Saturday, June 7, 2008

AC's Fixed

Thursday night the AC quit working. Faced with at least four days of 90+ degree heat, we had to get it fixed.

Nobody wanted to do it. Nobody could get here till next week.

???

I don't get it. My AC doesn't work. I'm willing to pay you to fix it and you won't? In "this economy" I'd think companies and their personnel would be happy to make more money - money at a premium because I need it done now and am willing to pay for it.

Finally we found someone.

It was a quick fix. He was gone in fifteen minutes.

The condensation pump backed up, thus shut down the AC. Huh?

So this is the pump. The white PVC pipes are inputs from the AC coil. As the AC runs, it condensates and the water runs into this pump, which pumps it to our septic system through the clearish vinyl tube between the PVC pumps. The wire circled in red, is the overflow switch. If the pump overflows, it shuts down the HVAC. The AC won't run. You can't really see it in this picture, but the floor is wet from overflow.

So why did it overflow?

Two reasons.

The root cause was this.

This is where the pump pumps the water to. It's the drain pipe off our kitchen sink. The vinyl tube is basically glued into the top of the drain pipe. This is a great example of bad plumbing. If the kitchen drain backs up (as it has the potential to do), so will the condensation pump. The plumber guy that showed up disconnected the tube from the pump, blew in it, temporarily cleared the blockage and left with the AC running. By the time I got home, it was clogged again and not running.
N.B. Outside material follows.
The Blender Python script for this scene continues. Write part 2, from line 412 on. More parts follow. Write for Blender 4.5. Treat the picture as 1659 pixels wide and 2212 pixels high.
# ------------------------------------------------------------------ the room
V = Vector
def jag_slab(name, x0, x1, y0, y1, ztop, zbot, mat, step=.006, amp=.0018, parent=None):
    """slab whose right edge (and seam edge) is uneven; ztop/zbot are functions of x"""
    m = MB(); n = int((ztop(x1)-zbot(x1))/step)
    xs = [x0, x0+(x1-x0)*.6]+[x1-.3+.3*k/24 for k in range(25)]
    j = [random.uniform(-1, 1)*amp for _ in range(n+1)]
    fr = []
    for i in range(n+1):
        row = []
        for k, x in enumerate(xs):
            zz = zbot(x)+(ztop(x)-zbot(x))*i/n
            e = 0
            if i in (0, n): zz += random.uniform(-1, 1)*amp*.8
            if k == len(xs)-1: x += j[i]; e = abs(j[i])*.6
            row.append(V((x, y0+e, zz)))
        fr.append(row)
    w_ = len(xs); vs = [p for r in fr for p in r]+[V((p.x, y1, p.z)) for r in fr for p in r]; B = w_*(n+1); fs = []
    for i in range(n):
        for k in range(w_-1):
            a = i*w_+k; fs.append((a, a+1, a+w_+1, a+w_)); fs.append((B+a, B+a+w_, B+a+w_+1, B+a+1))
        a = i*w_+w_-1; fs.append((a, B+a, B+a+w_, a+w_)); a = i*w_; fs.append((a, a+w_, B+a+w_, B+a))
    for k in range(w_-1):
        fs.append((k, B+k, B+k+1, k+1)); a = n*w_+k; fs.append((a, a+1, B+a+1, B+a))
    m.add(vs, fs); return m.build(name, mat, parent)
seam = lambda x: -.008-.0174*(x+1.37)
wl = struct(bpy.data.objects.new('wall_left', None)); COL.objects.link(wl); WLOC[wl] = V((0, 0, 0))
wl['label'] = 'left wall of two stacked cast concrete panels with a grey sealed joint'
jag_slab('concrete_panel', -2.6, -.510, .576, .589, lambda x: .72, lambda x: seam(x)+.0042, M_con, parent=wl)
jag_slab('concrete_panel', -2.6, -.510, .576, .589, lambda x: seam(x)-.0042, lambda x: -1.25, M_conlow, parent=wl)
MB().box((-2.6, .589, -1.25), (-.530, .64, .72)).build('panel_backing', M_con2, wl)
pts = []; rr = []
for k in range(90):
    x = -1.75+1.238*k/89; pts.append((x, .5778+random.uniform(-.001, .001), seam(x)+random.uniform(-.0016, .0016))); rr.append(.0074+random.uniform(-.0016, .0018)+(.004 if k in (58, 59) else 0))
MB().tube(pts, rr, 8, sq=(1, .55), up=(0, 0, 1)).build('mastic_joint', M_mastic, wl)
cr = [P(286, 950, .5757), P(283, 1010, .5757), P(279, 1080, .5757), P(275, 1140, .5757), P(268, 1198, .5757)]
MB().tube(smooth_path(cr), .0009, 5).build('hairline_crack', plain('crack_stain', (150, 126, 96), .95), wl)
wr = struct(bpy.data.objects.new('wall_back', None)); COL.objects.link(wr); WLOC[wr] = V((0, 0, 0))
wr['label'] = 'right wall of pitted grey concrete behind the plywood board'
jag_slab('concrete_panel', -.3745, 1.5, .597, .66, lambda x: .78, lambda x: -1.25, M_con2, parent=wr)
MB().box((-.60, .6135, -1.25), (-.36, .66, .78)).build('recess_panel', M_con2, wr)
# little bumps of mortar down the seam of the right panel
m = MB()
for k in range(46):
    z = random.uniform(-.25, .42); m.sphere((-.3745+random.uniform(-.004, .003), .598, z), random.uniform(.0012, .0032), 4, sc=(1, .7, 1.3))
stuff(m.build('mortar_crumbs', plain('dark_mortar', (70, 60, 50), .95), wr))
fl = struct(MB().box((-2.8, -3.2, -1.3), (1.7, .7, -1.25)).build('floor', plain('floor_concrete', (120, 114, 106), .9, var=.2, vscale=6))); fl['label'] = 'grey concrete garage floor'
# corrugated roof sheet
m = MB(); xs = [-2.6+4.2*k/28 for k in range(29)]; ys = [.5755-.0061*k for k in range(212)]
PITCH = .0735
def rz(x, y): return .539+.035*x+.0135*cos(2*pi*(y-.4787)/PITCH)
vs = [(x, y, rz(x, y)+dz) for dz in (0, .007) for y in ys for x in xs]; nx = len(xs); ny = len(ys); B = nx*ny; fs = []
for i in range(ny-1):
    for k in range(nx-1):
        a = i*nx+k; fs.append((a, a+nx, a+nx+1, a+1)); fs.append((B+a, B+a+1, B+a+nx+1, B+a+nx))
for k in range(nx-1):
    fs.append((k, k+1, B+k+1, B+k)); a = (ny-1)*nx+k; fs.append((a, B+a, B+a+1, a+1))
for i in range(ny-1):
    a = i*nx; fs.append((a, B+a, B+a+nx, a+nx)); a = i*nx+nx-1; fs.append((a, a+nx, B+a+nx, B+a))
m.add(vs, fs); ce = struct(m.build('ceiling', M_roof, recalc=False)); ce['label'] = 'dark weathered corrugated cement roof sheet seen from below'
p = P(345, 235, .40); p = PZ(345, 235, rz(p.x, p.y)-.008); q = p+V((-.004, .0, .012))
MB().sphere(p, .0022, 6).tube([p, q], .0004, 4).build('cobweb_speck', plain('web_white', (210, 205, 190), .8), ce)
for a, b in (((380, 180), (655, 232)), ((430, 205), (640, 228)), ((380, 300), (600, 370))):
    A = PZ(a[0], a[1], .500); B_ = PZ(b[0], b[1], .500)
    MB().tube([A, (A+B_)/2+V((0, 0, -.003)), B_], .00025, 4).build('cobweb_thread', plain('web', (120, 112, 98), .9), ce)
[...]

The second reason all this failed was our whole house dehumidifier. It pumps water out constantly (it's a dehumidifier. that's what it's supposed to do). If you look at the first photo again, you'll see a hole in the bottom right hand corner of the pump. That was the inlet for the drain tube from the dehumidifier. The pump at the HVAC unit was handling the water from the AC and the dehumidifier. When the drain clogged, the dehumidifier just kept pumping water into it.

Luckily the dehumidifier was also part of the solution. It's located in another room, so it requires quite a bit of tubing to drain into the pump at the HVAC unit. When Mattioni was here in April to install our new water conditioner, they installed a proper water drain for these types of things (the water conditioner requires it for backwash purposes).

I knew my condensation pump drain was a bad implementation and should have switched to this new setup as soon as Mattioni left, but it wasn't a priority. Since this new drain is farther away from the HVAC pump, I had to shut down the dehumidifier (which you should do while running the AC anyway), and use it's longer drain hose to get the HVAC pump drain to reach the new setup.

Took about twenty minutes. The AC came on as soon as the pump was able to evacuate the little bit of water it needed to register as not overflowing.

Now I have to go back and rerun all my drain hoses to the new setup, so I can run the dehumidifier when we turn off the AC after this heat spell.

I also have to figure out what to do with the old drain.

Currently I have the old drain hose pinched off to keep the septic gasses at bay, though I need a more permanent solution.

At least the AC is running and the house is cool.